# Dataset extract:
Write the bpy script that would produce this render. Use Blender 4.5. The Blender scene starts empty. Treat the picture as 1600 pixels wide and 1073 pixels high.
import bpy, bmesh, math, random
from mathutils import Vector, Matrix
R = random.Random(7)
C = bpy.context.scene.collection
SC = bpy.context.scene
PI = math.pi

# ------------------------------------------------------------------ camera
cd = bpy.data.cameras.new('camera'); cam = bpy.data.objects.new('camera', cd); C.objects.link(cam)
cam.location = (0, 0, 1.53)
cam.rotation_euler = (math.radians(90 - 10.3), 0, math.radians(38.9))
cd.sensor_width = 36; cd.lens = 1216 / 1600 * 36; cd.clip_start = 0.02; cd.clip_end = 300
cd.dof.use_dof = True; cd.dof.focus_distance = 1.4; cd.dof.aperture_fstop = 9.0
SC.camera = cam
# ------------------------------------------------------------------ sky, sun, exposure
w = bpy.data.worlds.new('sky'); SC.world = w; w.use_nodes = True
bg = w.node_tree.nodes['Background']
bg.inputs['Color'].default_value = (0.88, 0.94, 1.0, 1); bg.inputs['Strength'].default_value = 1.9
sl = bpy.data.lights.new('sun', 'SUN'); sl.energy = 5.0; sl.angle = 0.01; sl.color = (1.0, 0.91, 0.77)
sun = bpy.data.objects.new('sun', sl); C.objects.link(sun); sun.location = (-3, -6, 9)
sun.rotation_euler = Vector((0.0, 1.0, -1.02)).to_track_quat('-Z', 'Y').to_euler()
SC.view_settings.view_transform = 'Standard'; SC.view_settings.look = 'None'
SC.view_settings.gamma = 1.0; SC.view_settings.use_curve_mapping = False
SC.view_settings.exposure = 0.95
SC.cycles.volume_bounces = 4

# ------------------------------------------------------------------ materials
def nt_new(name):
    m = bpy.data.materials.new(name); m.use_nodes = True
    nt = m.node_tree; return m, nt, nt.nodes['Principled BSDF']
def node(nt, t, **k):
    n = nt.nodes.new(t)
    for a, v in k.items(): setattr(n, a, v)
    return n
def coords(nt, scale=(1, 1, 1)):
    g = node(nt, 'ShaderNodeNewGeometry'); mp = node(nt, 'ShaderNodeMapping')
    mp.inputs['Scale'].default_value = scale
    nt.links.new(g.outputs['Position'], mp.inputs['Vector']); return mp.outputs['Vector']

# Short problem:
Scan the data for the word "scene" and copy every line where it shows up.

# Correct result:
Write the bpy script that would produce this render. Use Blender 4.5. The Blender scene starts empty. Treat the picture as 1600 pixels wide and 1073 pixels high.
C = bpy.context.scene.collection
SC = bpy.context.scene